リサイクルなどを行うことで、新しい資源をあまり使わないようにすることを目指した社会(循環型社会)のために、いろいろな会社がエコな方法でお金も儲けられるよう急いで準備スタート!
使用したプラスチックをもう一度使えるようにしようとする技術の開発が進んでいます。積水化学工業と住友化学いう会社は、プラスチックごみともえるごみから新しくプラスチックを作り出す技術を開発しました。ほかにもサントリーホールディングスや東洋紡など12個の会社は、プラスチックごみの再利用(リユース)を目指した新しい会社を作りました。
分別をしなくても大丈夫!?
積水化学工業と住友化学は、プラスチックごみがもえるごみの中に混ざっていても、レジ袋のもとになる汎用樹脂※1やエタノール※2が作れる技術を開発しました。具体的には、積水化学工業がごみからエタノールを生産します。そして次にそのエタノールを住友化学に渡し、エタノールからレジ袋のもとになる樹脂(ポリオレフィン)に作り変えます。ごみからエタノールを生産するという積水化学工業の技術は、アメリカの会社と一緒に協力して開発したもので、ごみの分別がいらなくなったり、エタノールの生産も地球に優しい方法がとられています。
積水化学工業は、以前から埼玉県寄居町の試験用の工場で年間20キロリットルのエタノールを生産してきました。住友化学と一緒に新しい技術を開発することが決まったことに合わせて、政府も参加している会社INCJと同じ目標に向かって会社を設立。90億から100億円をかけて、さらに大きな試験用の工場を岩手県久慈市に建設する計画です。
となりにあるごみ処理施設から1日あたり約20トンのもえるごみをもらい、1年間で数百リットルのエタノールを生産する計画です。生産されたエタノールは千葉県市原市にある住友化学の千葉工場に運ばれます。2021年3月ごろに生産を始めて、2025年4月からは継続して生産を続けていくことを目指しています。
日本の石油化学コンビナート※3で製造されるエチレン※4は、二酸化炭素を多く排出するガソリンが原料となっています。しかし積水化学工業と住友化学の技術が広く伝われば、二酸化炭素を減らせる上、人が作り出すことのできない天然資源の節約にもつながります。積水化学工業はエタノールを他の会社にも売ったり、自治体などにこのエコな技術を使ってもらえるようお願いし、将来的にはエコな方法でお金をたくさん稼ぎたいと考えています。
たくさんの種類をまとめて処理!
サントリーホールディングスや東洋紡など12の会社は、新しい会社を設立しました。2027年までにペットボトルやレジ袋、食品トレーなどのプラスチックごみを、直接原料に戻す取り組みを始めます。

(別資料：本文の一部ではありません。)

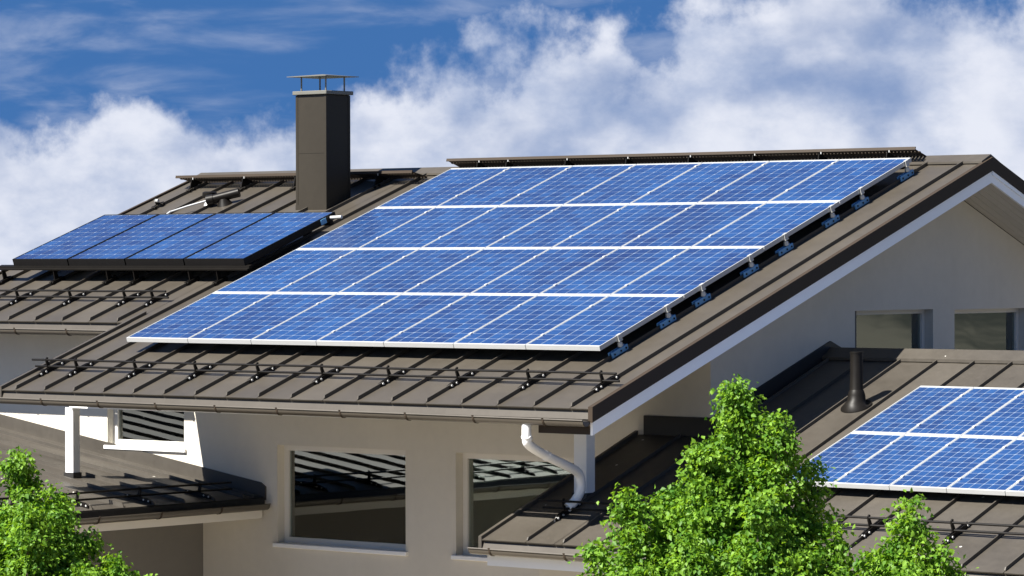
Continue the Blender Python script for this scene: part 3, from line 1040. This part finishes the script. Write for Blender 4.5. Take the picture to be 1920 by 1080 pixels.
b0 = Vector(AP(8.41, 2.70, 0))
vp = rot_pipe('vent_pipe', 'dark metal vent pipe standing on the lower right roof', 'vent pipe', b0, None, None)
MB().tube([b0 + Vector((0, 0, 0.06)), b0 + Vector((0, 0, 0.14)), b0 + Vector((0, 0, 0.16)), b0 + Vector((0, 0, 0.585))], [0.082, 0.080, 0.072, 0.066], 24).build('pipe', 'dark', vp, smooth=True)
MB().tube([b0 + Vector((0, 0, 0.572)), b0 + Vector((0, 0, 0.590))], 0.071, 24).build('pipe_rim', 'dark', vp, smooth=True)
mb = MB()
ax = Vector((0, -AS, AC))
mb.tube([b0 + ax * 0.001, b0 + ax * 0.016, b0 + ax * 0.03 , b0 + Vector((0, 0, 0.07)), b0 + Vector((0, 0, 0.13)), b0 + Vector((0, 0, 0.165)), b0 + Vector((0, 0, 0.185))], [0.175, 0.170, 0.125, 0.100, 0.094, 0.083, 0.074], 28)
mb.build('collar', 'dark', vp, smooth=True)

b0 = Vector(RP(-3.80, 5.42, 0))
rv = rot_pipe('roof_vent', 'mushroom shaped dark roof vent above the black framed panels', 'roof vent', b0, None, None)
MB().tube([b0 + Vector((0, 0, -0.03)), b0 + Vector((0, 0, 0.03)), b0 + Vector((0, 0, 0.09))], [0.085, 0.060, 0.058], 18).build('stem', 'steel', rv, smooth=True)
MB().tube([b0 + Vector((0, 0, 0.075)), b0 + Vector((0, 0, 0.085)), b0 + Vector((0, 0, 0.15)), b0 + Vector((0, 0, 0.165))], [0.090, 0.098, 0.098, 0.07], 20).build('hood', 'dark', rv, smooth=True)

b0 = Vector(RP(-3.5, 5.35, 0.0))
pf = rot_pipe('pipe_fitting', 'dark pipe fitting with a pale pipe leading to the left panels', 'pipe fitting', b0, None, None)
MB().tube([RP(-3.66, 5.28, 0.10), RP(-3.30, 5.52, 0.12)], [0.055, 0.062], 14).build('canister', 'dark', pf, smooth=True)
MB().tube([RP(-3.68, 5.27, 0.10), RP(-3.60, 5.32, 0.10)], 0.068, 14).build('canister_ring', 'dark', pf, smooth=True)
MB().tube([RP(-3.48, 5.38, 0.0), RP(-3.48, 5.38, 0.09)], [0.11, 0.05], 14).build('base', 'dark', pf, smooth=True)
MB().tube([RP(-3.66, 5.27, 0.10), RP(-3.86, 5.06, 0.09), RP(-3.98, 4.86, 0.085)], 0.013, 10).build('pipe', 'alu', pf, smooth=True)
MB().tube([RP(-3.98, 4.86, 0.085), RP(-3.95, 4.62, 0.06)], 0.016, 10).build('pipe', 'alu', pf, smooth=True)

b0 = Vector(RP(SEAM[25], 5.25, 0))
rh = rot_pipe('roof_hook', 'small dark safety hook on a seam near the left roof edge', 'roof hook', b0, None, None)
x = SEAM[25]
mb = MB().prism([(5.18, 0.004), (5.42, 0.004), (5.42, 0.045), (5.34, 0.055), (5.31, 0.12), (5.27, 0.12), (5.27, 0.05), (5.18, 0.045)], x - 0.022, x - 0.008, rp)
mb.build('plate', 'dark', rh)
for s in (5.21, 5.37):
    MB().tube([RP(x - 0.035, s, 0.025), RP(x + 0.035, s, 0.025)], 0.022, 8).build('bolt', 'dark', rh)
MB().tube([RP(x - 0.03, 5.29, 0.10), RP(x + 0.03, 5.29, 0.10)], 0.022, 8).build('eyelet', 'steel', rh)

# ------------------------------------------------------------------ trees
def tree(label, base, lobes, n_leaf, seed, trunk_h):
    """lobes: list of (dx, dy, z_top, z_bottom, radius) upright plumes round the stem"""
    rng = np.random.default_rng(seed)
    e = empty('tree', loc=base)
    tag(e, label, 'tree', 'young trees in front of the house')
    bx, by, bz = base
    # trunk and limbs
    mb = MB()
    top = max(l[2] for l in lobes)
    stem = [(bx + 0.05 * math.sin(k * 1.7 + seed), by + 0.05 * math.cos(k * 1.3), bz + (top - 0.25 - bz) * k / 9) for k in range(10)]
    mb.tube(stem, [0.10 * (1 - k / 9.6) + 0.008 for k in range(10)], 10)
    for (dx_, dy_, zt, zb, r_) in lobes[1:]:
        z0_ = max(zb - 0.5, bz + trunk_h * 0.6)
        p0 = Vector((bx, by, z0_))
        p2 = Vector((bx + dx_, by + dy_, zt - 0.15))
        p1 = Vector((bx + dx_ * 0.75, by + dy_ * 0.75, z0_ + (zt - z0_) * 0.35))
        q = [p0.lerp(p1, u).lerp(p1.lerp(p2, u), u) for u in (0, .2, .4, .6, .8, 1)]
        mb.tube(q, [0.034, 0.030, 0.024, 0.018, 0.012, 0.005], 6)
        for kk in range(10):
            u = 0.35 + 0.6 * kk / 10
            c0 = p0.lerp(p1, u).lerp(p1.lerp(p2, u), u)
            a = rng.uniform(0, 6.28)
            rr_ = r_ * rng.uniform(0.4, 0.8) * (1.1 - u * 0.6)
            mb.tube([c0, c0 + Vector((math.cos(a) * rr_, math.sin(a) * rr_, rr_ * 0.7))], [0.008, 0.003], 4)
    mb.build('trunk', 'bark', e, smooth=True)
    # sprays of leaves: clusters on the plumes' surfaces, leaves hang from each cluster
    vol = np.array([l[4] * (l[2] - l[3]) for l in lobes])
    share = vol / vol.sum()
    cl = []
    n_cl = max(60, n_leaf // 68)
    for l, sh in zip(lobes, share):
        m_ = int(n_cl * sh) + 1
        u = rng.random(m_) ** 0.75                       # 0 at the tip, 1 at the foot
        prof = np.clip(np.sqrt(np.clip(u, 0, 1)) * 0.58 + u * 0.47, 0.05, 1.0) * np.where(u > 0.85, 1 - (u - 0.85) * 2.0, 1)
        a = rng.random(m_) * 2 * np.pi
        lump = 1 + 0.22 * np.sin(a * 3 + u * 9 + l[0] * 7) + 0.14 * np.sin(a * 5 - u * 17 + l[1] * 5)
        rad = l[4] * prof * lump * (0.45 + 0.55 * np.sqrt(rng.random(m_)))
        z = l[2] - u * (l[2] - l[3]) + 0.05 * rng.standard_normal(m_)
        bend = np.clip(u, 0, 1)
        cl.append(np.stack([bx + l[0] * (1 - 0.25 * bend) + rad * np.cos(a), by + l[1] * (1 - 0.25 * bend) + rad * np.sin(a), z, np.cos(a) * rad, np.sin(a) * rad], 1))
    cl = np.concatenate(cl)
    k = rng.integers(0, len(cl), n_leaf)
    c = cl[k]
    off = rng.standard_normal((n_leaf, 3)) * np.array([0.062, 0.062, 0.042])
    pos = c[:, :3] + off
    out = np.stack([c[:, 3], c[:, 4], np.zeros(n_leaf)], 1)
    out /= (np.linalg.norm(out, axis=1, keepdims=True) + 1e-6)
    # leaf axis: outward and drooping
    ax_ = out * 0.55 + rng.standard_normal((n_leaf, 3)) * 0.55 + np.array([0, 0, -0.35])
    ax_ /= np.linalg.norm(ax_, axis=1, keepdims=True)
    nn = out * 0.35 + rng.standard_normal((n_leaf, 3)) * 0.55 + np.array([0, 0, 0.75])
    nn -= ax_ * np.sum(nn * ax_, 1, keepdims=True)
    nn /= np.linalg.norm(nn, axis=1, keepdims=True)
    sd_ = np.cross(ax_, nn)
    L_ = rng.uniform(0.028, 0.064, (n_leaf, 1))
    w_ = L_ * rng.uniform(0.30, 0.42, (n_leaf, 1))
    base_ = pos
    mid_ = pos + ax_ * L_ * 0.45 - nn * L_ * 0.02
    tip = pos + ax_ * L_ - nn * L_ * 0.18
    l1 = mid_ + sd_ * w_ + nn * w_ * 0.35
    r1 = mid_ - sd_ * w_ + nn * w_ * 0.35
    V = np.stack([base_, l1, tip, r1], 1).reshape(-1, 3)
    q = np.arange(n_leaf) * 4
    F = np.concatenate([np.stack([q, q + 2, q + 1], 1), np.stack([q, q + 3, q + 2], 1)])
    me = bpy.data.meshes.new('crown')
    me.vertices.add(len(V))
    me.vertices.foreach_set('co', V.astype(np.float32).ravel())
    me.loops.add(F.size)
    me.loops.foreach_set('vertex_index', F.astype(np.int32).ravel())
    me.polygons.add(len(F))
    me.polygons.foreach_set('loop_start', (np.arange(len(F)) * 3).astype(np.int32))
    me.polygons.foreach_set('loop_total', np.full(len(F), 3, np.int32))
    me.update(calc_edges=True)
    me.materials.append(M['leaf'])
    link('crown', me, e)
    return e


# directions in plan: across the view and along it
ACR = Vector((0.763, 0.647))
ALG = Vector((-0.647, 0.763))


def lob(a, d, zt, zb, r_):
    v = ACR * a + ALG * d
    return (v.x, v.y, zt, zb, r_)


big = [lob(0.00, 0.0, -0.20, -1.45, 0.33), lob(0.36, -0.15, -0.47, -1.6, 0.30), lob(-0.30, -0.2, -0.64, -1.8, 0.30), lob(0.66, 0.1, -0.94, -2.2, 0.27),
       lob(-0.60, 0.1, -1.08, -2.2, 0.30), lob(-0.97, -0.15, -1.12, -2.5, 0.26), lob(-1.24, 0.2, -1.60, -2.9, 0.26), lob(0.15, -0.65, -1.10, -2.7, 0.38),
       lob(-0.45, -0.75, -1.45, -2.9, 0.36), lob(0.50, -0.65, -1.45, -2.9, 0.34), lob(0.84, -0.2, -1.42, -2.8, 0.27), lob(1.05, 0.1, -1.88, -3.2, 0.28), lob(-1.32, -0.3, -1.98, -3.4, 0.34),
       lob(-0.85, -0.6, -1.80, -3.2, 0.36), lob(0.80, -0.55, -1.95, -3.2, 0.36), lob(0.0, -0.95, -1.85, -3.3, 0.44), lob(0.1, 0.65, -1.0, -2.6, 0.38), lob(-0.6, 0.7, -1.5, -3.0, 0.38),
       lob(0.55, 0.7, -1.6, -3.0, 0.36), lob(-0.2, -0.3, -1.05, -2.4, 0.40), lob(0.22, 0.2, -0.82, -2.2, 0.34), lob(-1.1, -0.6, -2.4, -3.6, 0.36), lob(1.0, -0.4, -2.4, -3.6, 0.36), lob(0.0, 0.0, -2.2, -3.7, 0.85)]
tree('tall leafy green tree covering the corner of the lower roof', (11.82, -4.0, GZ), big, 180000, 3, 1.9)
small = [lob(0.0, 0.0, -1.21, -2.2, 0.26), lob(0.26, -0.1, -1.52, -2.6, 0.26), lob(-0.27, 0.05, -1.62, -2.6, 0.27), lob(-0.48, -0.1, -1.88, -3.0, 0.28), lob(0.47, 0.1, -1.86, -3.0, 0.28),
         lob(0.0, -0.4, -1.66, -2.9, 0.3), lob(0.0, 0.4, -1.8, -3.0, 0.3), lob(0.3, 0.4, -2.1, -3.2, 0.3), lob(-0.4, 0.4, -2.1, -3.2, 0.3), lob(0, 0, -2.2, -3.5, 0.6)]
tree('small leafy green tree at the lower right of the tall one', (13.33, -3.6, GZ), small, 52000, 5, 1.6)
left = [lob(-0.02, 0.0, -0.97, -2.1, 0.33), lob(-0.42, 0.0, -1.14, -2.3, 0.34), lob(0.36, -0.1, -1.32, -2.6, 0.36), lob(0.62, 0.05, -1.72, -3.0, 0.36), lob(0.95, -0.1, -1.90, -3.2, 0.34), lob(-0.75, 0.1, -1.30, -2.6, 0.42),
        lob(0.15, -0.6, -1.5, -2.9, 0.44), lob(-0.5, -0.6, -1.55, -2.9, 0.44), lob(0.65, -0.6, -1.98, -3.2, 0.42), lob(0.2, 0.6, -1.45, -2.9, 0.42), lob(-0.5, 0.6, -1.55, -2.9, 0.42), lob(1.15, 0.0, -2.15, -3.4, 0.34), lob(-1.1, -0.2, -1.7, -3.2, 0.42), lob(0, 0, -2.0, -3.6, 0.9)]
tree('leafy green tree at the lower left in front of the low roof', (4.28, -5.5, GZ), left, 112000, 9, 1.8)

新しい会社「アールプラスジャパン」には、大日本印刷や東洋製缶グループホールディングス、アサヒグループホールディングスなども会社の成長に期待してお金を出しています。また住友化学も参加するか考えています。
新しい会社「アールプラスジャパン」は、アメリカのバイオベンチャー※5のアネロックの成長に期待してお金を出しています。アネロックは、さまざまな種類のプラスチックごみをまとめて処理できる技術を開発中で、すでにある技術に比べて、簡単にできるという良い面があります。2020年6月30日に記者会見をしたサントリーホールディングスの新浪剛史社長は、「(新しい会社は)使用済みプラのリサイクルで技術の芽を育み、花を咲かせる」と強調しました。
日本では年間約900万トンのプラスチックごみが処理されており、リサイクル率は約85%に達しています。しかし、その多くはもやして、その熱を利用する「サーマルリサイクル」で。もやす時に二酸化炭素を排出することから、国際的にはリサイクルとは認められていません。プラスチックの使用削減や代わりの素材開発とともに、ケミカルリサイクル※6によってプラスチックごみを再び資源として利用することができて初めて環境先進国と言えるだけに、サントリーホールディングスの新浪社長は「これまでにない新しい技術を広く発展させ、新しい課題解決の方法を示していきたい」と意気込んでいます。
※1汎用樹脂:私たちが日常的に使う家庭用品、雑貨、包装材料などで使われているプラスチック。
※2エタノール:様々なアルコールの中の1つ。燃えると二酸化炭素と水になる。
※3石油化学コンビナート:石油を使った製品を作っている工場や会社が集まっている地域。
※4エチレン:レジ袋などの材料である、ポリエチレンの原料。
※5バイオベンチャー:生物の知識と技術を組み合わせて活動している会社。
※6ケミカルリサイクル:使用済みの資源を、そのまま捨てるのではなく、リサイクルすること。